Reviewed by: Fringefeed
Review by Paul Meek | 05 February 2023

Clara Cupcakes, chameleon of comedy across Australia, in what appears to be her Dolly phase, returns to FRINGE WORLD with Good Time Corral. Coming into opening night, this seems a late-night promise of barely contained chaos. With friends and special guests.

The twang of blue grass country as the audience enters. The rooting tooting hostess professing that it’s 2023, she’s ready to host her first variety show. She’s been in plenty, never hosted. Which has morphed, from concept to fruition, into half a game show as well.

Clara was going to buy more props for the show, only to discover the Reject Shop in the city has closed since last she was here. That’s where you get all the best cowboy hats, she advises. Perth has changed. Then, second discovery made, K-Mart has the same stuff, just with better packaging.

Continuing the Western theme, Clara mentions sheriffs tracking down rascally varmints. Though still ACAB, but we’re playing the sheriffs for funsies. And pirates are really cowboys of the seas, also wearing jaunty hats. No Johnny Depp here though, one of those movies was enough.

The kind of whip-smart ad-lib journey down the rabbit hole Clara clearly excels in.

Or that time Clara finds a burger ring without a hole. Let’s send it to the Vatican to check for miracles. Maybe it can get Benedict canonised.

Guests! Tonight, we have national burlesque icons Adam Ext, Kitty Obsidian, and Veruca Sour, and cabaret chanteuse, direct from Oxford, Jamie Mykaela. From LED whips to candy necklaces, double denim to ukulele Dead Kennedys, each performer shines individually, before together becoming Clara’s game show contestants.

One of the games a fashion challenge, with K-Mart’s finest paper streamers and tablecloths. Two minutes to runway, no time for sewing machines or hot glue guns. Jamie and Adam take the win with a suitably absurdist salute to David Lynch, “Laura Palmer in Green Plastic”.
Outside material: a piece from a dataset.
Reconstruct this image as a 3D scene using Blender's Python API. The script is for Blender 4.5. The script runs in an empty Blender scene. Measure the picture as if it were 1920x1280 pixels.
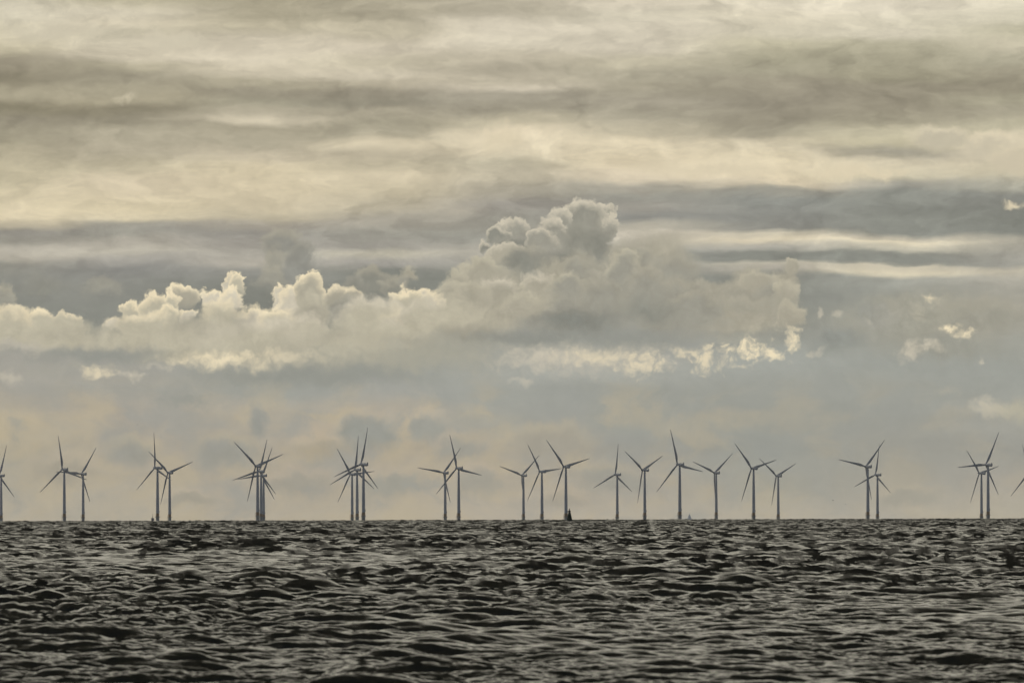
import bpy, bmesh, math, random
import numpy as np
from mathutils import Vector, Matrix

scene = bpy.context.scene
COL = scene.collection

# ------------------------------------------------------------------ camera
LENS, SENSOR = 400.0, 36.0
F = LENS / SENSOR                      # focal length in frame widths
EARTH = 7.3e6                          # earth radius with normal refraction
EYE = 5.0                              # the photographer's eye above the water
PITCH = (976.0 - 640) / (F * 1920) - math.sqrt(2 * EYE / EARTH)      # puts the sea horizon where it is in the photograph
ROLL = 0.0026
fwd0 = Vector((0, math.cos(PITCH), math.sin(PITCH)))
up0 = Vector((0, -math.sin(PITCH), math.cos(PITCH)))
rt0 = Vector((1, 0, 0))
RT = rt0 * math.cos(ROLL) - up0 * math.sin(ROLL)
UP = up0 * math.cos(ROLL) + rt0 * math.sin(ROLL)


def ray(px, py):
    """Direction of a point of the photograph (1920 x 1280)."""
    fp = F * 1920.0
    return (fwd0 + RT * ((px - 960) / fp) - UP * ((py - 640) / fp)).normalized()


cam_d = bpy.data.cameras.new("camera")
cam_d.lens = LENS
cam_d.sensor_width = SENSOR
cam_d.clip_start = 1.0
cam_d.clip_end = 120000.0
cam_d.dof.use_dof = True
cam_d.dof.focus_distance = 13000.0
cam_d.dof.aperture_fstop = 5.6
cam = bpy.data.objects.new("camera", cam_d)
COL.objects.link(cam)
m = Matrix((RT, UP, -fwd0)).transposed().to_4x4()
m.translation = Vector((0, 0, EYE))
cam.matrix_world = m
scene.camera = cam

scene.view_settings.view_transform = 'Standard'
scene.view_settings.look = 'None'
scene.view_settings.gamma = 1.0
scene.view_settings.exposure = 0.0
scene.cycles.use_adaptive_sampling = True
scene.cycles.adaptive_threshold = 0.010
scene.cycles.adaptive_min_samples = 12
scene.cycles.max_bounces = 6
scene.cycles.use_denoising = True
scene.cycles.denoiser = 'OPENIMAGEDENOISE'
scene.cycles.denoising_input_passes = 'RGB_ALBEDO_NORMAL'
scene.cycles.denoising_prefilter = 'ACCURATE'

# ------------------------------------------------------------------ sun
SUN_AZ, SUN_EL = math.radians(-62), math.radians(44)     # ahead and to the left, behind the cloud deck
sun_d = bpy.data.lights.new("sun", 'SUN')
sun_d.energy = 0.5
sun_d.angle = math.radians(40)
sun_d.color = (1.0, 0.93, 0.80)
sun = bpy.data.objects.new("sun", sun_d)
sv = Vector((math.sin(SUN_AZ) * math.cos(SUN_EL), math.cos(SUN_AZ) * math.cos(SUN_EL), math.sin(SUN_EL)))
sun.rotation_euler = (-sv).to_track_quat('-Z', 'Y').to_euler()
sun.location = (0, 0, 500)
COL.objects.link(sun)


# ------------------------------------------------------------------ node helpers
def lin(c):
    out = []
    for v in c:
        v /= 255.0
        out.append(v / 12.92 if v <= 0.04045 else ((v + 0.055) / 1.055) ** 2.4)
    return (out[0], out[1], out[2], 1.0)


def slin(c, deck=False):
    """Cloud colour: vapour in this light is never bluer than a greenish grey."""
    r, gg, b = c
    if b > (r + gg) / 2 - 6:
        r, gg = r + 3, min(gg, r + 2) + 2
        b = (r + gg) / 2 - 8
    elif r > 195:
        b += 6
    elif deck and r > 140 and r - b > 15:
        b += 3
    return lin((r, gg, b))


class Nodes:
    def __init__(self, tree):
        self.t = tree

    def put(self, sock, v):
        if isinstance(v, bpy.types.NodeSocket):
            self.t.links.new(v, sock)
        elif v is not None:
            sock.default_value = v

    def new(self, kind, **kw):
        n = self.t.nodes.new(kind)
        for k, v in kw.items():
            setattr(n, k, v)
        return n

    def math(self, op, a, b=None, c=None, clamp=False):
        n = self.new('ShaderNodeMath', operation=op, use_clamp=clamp)
        for i, v in enumerate((a, b, c)):
            self.put(n.inputs[i], v)
        return n.outputs[0]

    def vmath(self, op, a, b=None, c=None):
        n = self.new('ShaderNodeVectorMath', operation=op)
        for i, v in enumerate((a, b, c)):
            if v is not None:
                self.put(n.inputs[i], v)
        return n.outputs['Value'] if op in ('DOT_PRODUCT', 'LENGTH', 'DISTANCE') else n.outputs[0]

    def ss(self, x, lo, hi, a=0.0, b=1.0, kind='SMOOTHSTEP'):
        n = self.new('ShaderNodeMapRange', interpolation_type=kind, clamp=True)
        for i, v in enumerate((x, lo, hi, a, b)):
            self.put(n.inputs[i], v)
        return n.outputs[0]

    def mix(self, f, a, b, blend='MIX'):
        n = self.new('ShaderNodeMix', data_type='RGBA', blend_type=blend, clamp_factor=True)
        self.put(n.inputs[0], f)
        self.put(n.inputs[6], a)
        self.put(n.inputs[7], b)
        return n.outputs[2]

    def noise(self, vec, scale, detail=4.0, rough=0.5, dims='2D', dist=0.0, col=False):
        n = self.new('ShaderNodeTexNoise', noise_dimensions=dims)
        self.put(n.inputs['Vector'], vec)
        n.inputs['Scale'].default_value = scale
        n.inputs['Detail'].default_value = detail
        n.inputs['Roughness'].default_value = rough
        n.inputs['Distortion'].default_value = dist
        return n.outputs['Color'] if col else n.outputs[0]

    def voro(self, vec, scale, detail=0.0, rough=0.5):
        n = self.new('ShaderNodeTexVoronoi', voronoi_dimensions='2D', feature='F1')
        self.put(n.inputs['Vector'], vec)
        n.inputs['Scale'].default_value = scale
        n.inputs['Detail'].default_value = detail
        n.inputs['Roughness'].default_value = rough
        return n.outputs['Distance']

    def combine(self, x, y, z=0.0):
        n = self.new('ShaderNodeCombineXYZ')
        for i, v in enumerate((x, y, z)):
            self.put(n.inputs[i], v)
        return n.outputs[0]

    def sep(self, v):
        n = self.new('ShaderNodeSeparateXYZ')
        self.put(n.inputs[0], v)
        return n.outputs

    def ramp(self, fac, stops):
        n = self.new('ShaderNodeValToRGB')
        cr = n.color_ramp
        cr.interpolation = 'EASE'
        stops = sorted(stops)[:32]
        cr.elements[0].position = stops[0][0]
        cr.elements[0].color = stops[0][1]
        cr.elements[1].position = stops[-1][0]
        cr.elements[1].color = stops[-1][1]
        for p, c in stops[1:-1]:
            cr.elements.new(p).color = c
        self.put(n.inputs[0], fac)
        return n.outputs[0]


# ------------------------------------------------------------------ sky
# Angles on the sky dome are measured in hundredths of the picture width: one unit is 100/1920 of it.
UNIT = math.atan(100.0 / (F * 1920.0))


def sky_uv(px, py):
    d = ray(px, py)
    return math.atan2(d.x, d.y) / UNIT, math.asin(d.z) / UNIT


# banks of the upper deck, read downwards on nine bearings: (height in the picture, colour)
DECK = [
    [(0, 200, 192, 165), (25, 206, 198, 170), (60, 208, 199, 168), (95, 192, 183, 154), (118, 152, 144, 122), (150, 137, 130, 111),
     (177, 163, 155, 130), (200, 140, 133, 112), (225, 144, 137, 116), (250, 152, 145, 122), (290, 175, 166, 139), (330, 190, 180, 150),
     (370, 205, 193, 158), (400, 213, 200, 164), (418, 188, 178, 152), (430, 152, 148, 135), (448, 150, 146, 135), (466, 178, 172, 155),
     (486, 172, 166, 149), (500, 142, 140, 130), (530, 135, 136, 133), (600, 140, 142, 140), (680, 166, 163, 153), (720, 168, 164, 150),
     (755, 178, 170, 150), (790, 190, 178, 149), (840, 186, 176, 150), (900, 180, 172, 150), (976, 186, 177, 155)],
    [(0, 185, 177, 150), (20, 205, 196, 168), (42, 212, 202, 172), (60, 190, 182, 157), (82, 198, 189, 161), (108, 208, 198, 169),
     (128, 176, 168, 142), (150, 152, 145, 123), (172, 166, 158, 133), (186, 176, 167, 140), (206, 140, 133, 113), (226, 148, 141, 119),
     (252, 172, 164, 140), (280, 180, 171, 146), (312, 192, 182, 153), (340, 208, 195, 162), (388, 214, 201, 164), (408, 210, 198, 163),
     (422, 158, 154, 139), (436, 152, 149, 138), (456, 170, 164, 148), (476, 182, 176, 158), (492, 163, 159, 147), (506, 142, 141, 135),
     (540, 137, 138, 138), (600, 135, 139, 142), (690, 164, 162, 153), (730, 166, 164, 154), (770, 174, 167, 150), (850, 177, 169, 150), (976, 186, 177, 155)],
    [(0, 165, 157, 132), (32, 166, 158, 133), (52, 188, 179, 152), (76, 205, 195, 167), (105, 207, 197, 169), (138, 204, 194, 165),
     (156, 172, 164, 139), (172, 149, 142, 121), (192, 152, 146, 124), (208, 168, 160, 137), (226, 196, 186, 157), (245, 166, 158, 134),
     (268, 171, 163, 139), (292, 196, 185, 155), (320, 213, 200, 164), (352, 208, 195, 160), (382, 199, 187, 154), (402, 188, 178, 151),
     (420, 168, 161, 144), (440, 155, 151, 139), (462, 162, 157, 144), (480, 176, 171, 156), (500, 178, 172, 156), (515, 138, 138, 136),
     (540, 128, 132, 135), (620, 132, 137, 140), (700, 152, 156, 155), (735, 158, 160, 155), (765, 178, 171, 152), (850, 179, 170, 150), (976, 185, 175, 153)],
    [(0, 170, 162, 138), (38, 168, 160, 136), (62, 190, 181, 155), (90, 200, 190, 163), (118, 195, 186, 160), (143, 204, 194, 166),
     (156, 178, 169, 145), (170, 147, 140, 120), (190, 147, 141, 121), (207, 167, 159, 136), (230, 160, 153, 130), (252, 178, 170, 145),
     (270, 210, 198, 165), (290, 184, 174, 148), (312, 190, 180, 152), (332, 205, 193, 160), (356, 195, 184, 155), (384, 184, 175, 150),
     (412, 165, 159, 142), (440, 152, 149, 138), (465, 160, 156, 143), (478, 188, 182, 161), (494, 166, 162, 150), (508, 130, 133, 134),
     (550, 127, 132, 136), (640, 140, 145, 146), (700, 150, 156, 155), (730, 162, 163, 157), (765, 180, 172, 153), (850, 183, 172, 149), (976, 188, 178, 155)],
    [(0, 190, 181, 158), (20, 178, 170, 147), (48, 203, 194, 168), (80, 208, 199, 172), (110, 190, 181, 157), (130, 170, 162, 140),
     (150, 188, 179, 155), (163, 203, 193, 166), (178, 162, 155, 135), (205, 158, 151, 130), (228, 188, 179, 152), (250, 221, 208, 174),
     (276, 214, 202, 169), (302, 181, 173, 148), (330, 190, 181, 156), (356, 170, 163, 143), (385, 156, 151, 138), (420, 150, 147, 136),
     (445, 152, 150, 140), (470, 176, 171, 155), (500, 160, 157, 147), (520, 130, 134, 136), (640, 158, 159, 153), (700, 164, 167, 161),
     (740, 160, 164, 160), (790, 169, 167, 155), (850, 180, 171, 150), (976, 188, 178, 157)],
    [(0, 215, 205, 178), (30, 206, 198, 171), (52, 212, 203, 176), (90, 204, 195, 169), (120, 190, 182, 156), (142, 171, 164, 141),
     (166, 159, 152, 130), (192, 157, 150, 130), (220, 166, 159, 137), (244, 186, 177, 151), (265, 221, 208, 173), (300, 222, 208, 172),
     (328, 212, 199, 168), (346, 165, 160, 143), (365, 146, 144, 134), (388, 151, 147, 137), (412, 143, 142, 135), (426, 180, 174, 155),
     (438, 198, 190, 167), (455, 182, 176, 158), (470, 150, 151, 148), (520, 132, 137, 140), (640, 160, 160, 153), (700, 164, 166, 160),
     (740, 155, 161, 157), (800, 158, 162, 156), (850, 164, 162, 152), (900, 176, 169, 152), (976, 188, 179, 158)],
    [(0, 220, 211, 183), (30, 215, 206, 177), (57, 204, 196, 168), (80, 188, 181, 153), (102, 171, 165, 139), (128, 164, 158, 134),
     (152, 151, 144, 123), (190, 148, 141, 121), (232, 151, 144, 123), (254, 158, 151, 129), (270, 206, 195, 163), (300, 222, 209, 173),
     (330, 228, 214, 177), (346, 218, 204, 170), (357, 152, 149, 137), (375, 138, 139, 132), (402, 140, 140, 133), (428, 142, 141, 133),
     (438, 205, 196, 168), (450, 222, 210, 177), (463, 176, 172, 157), (475, 128, 132, 134), (488, 130, 134, 136), (497, 186, 180, 160),
     (506, 180, 174, 157), (520, 136, 141, 142), (600, 138, 144, 146), (680, 166, 168, 160), (740, 155, 161, 158), (850, 159, 161, 153), (900, 168, 166, 153), (976, 186, 178, 158)],
    [(0, 220, 211, 184), (40, 211, 203, 175), (64, 205, 197, 170), (86, 176, 170, 144), (110, 165, 159, 134), (138, 158, 152, 127),
     (162, 148, 141, 120), (200, 147, 140, 119), (226, 159, 152, 129), (246, 194, 186, 157), (268, 190, 182, 152), (288, 167, 161, 141),
     (310, 204, 194, 163), (330, 194, 186, 159), (346, 159, 156, 144), (362, 135, 137, 131), (400, 133, 135, 129), (436, 134, 136, 130),
     (445, 180, 173, 153), (452, 224, 213, 180), (463, 192, 186, 164), (474, 130, 134, 134), (490, 134, 137, 136), (497, 205, 196, 168),
     (509, 216, 206, 174), (520, 160, 160, 150), (560, 146, 150, 147), (600, 164, 163, 151), (680, 160, 162, 154), (740, 157, 161, 155), (860, 165, 163, 152), (976, 186, 178, 158)],
    [(0, 218, 210, 182), (40, 205, 198, 170), (60, 191, 185, 157), (84, 199, 191, 162), (102, 178, 172, 147), (130, 160, 153, 130),
     (160, 150, 143, 121), (190, 160, 154, 130), (216, 166, 159, 136), (236, 188, 181, 153), (255, 211, 200, 168), (290, 205, 194, 163),
     (322, 204, 194, 162), (350, 168, 165, 147), (370, 138, 138, 130), (410, 128, 131, 125), (436, 132, 134, 128), (450, 175, 170, 152),
     (475, 165, 162, 148), (490, 160, 158, 148), (505, 186, 179, 158), (525, 172, 168, 152), (550, 165, 162, 150), (590, 168, 165, 150),
     (650, 162, 162, 152), (700, 160, 162, 154), (800, 166, 165, 155), (860, 163, 162, 153), (900, 174, 168, 152), (976, 188, 180, 158)],
]
BX = [0, 240, 480, 720, 960, 1200, 1440, 1680, 1920]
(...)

Veruca’s tablecloth construction falls apart, and Clara deducts points. Comes the immediate and believable retort, it was a tear away for burlesque. The perfect analogy for this show. Advertised as the wildest hootenanny in town, the piano-wire tension between the art and chaos beyond is clearly visible throughout.

Madcap, irreverent, right on the line between very, very silly, and very, very intelligent.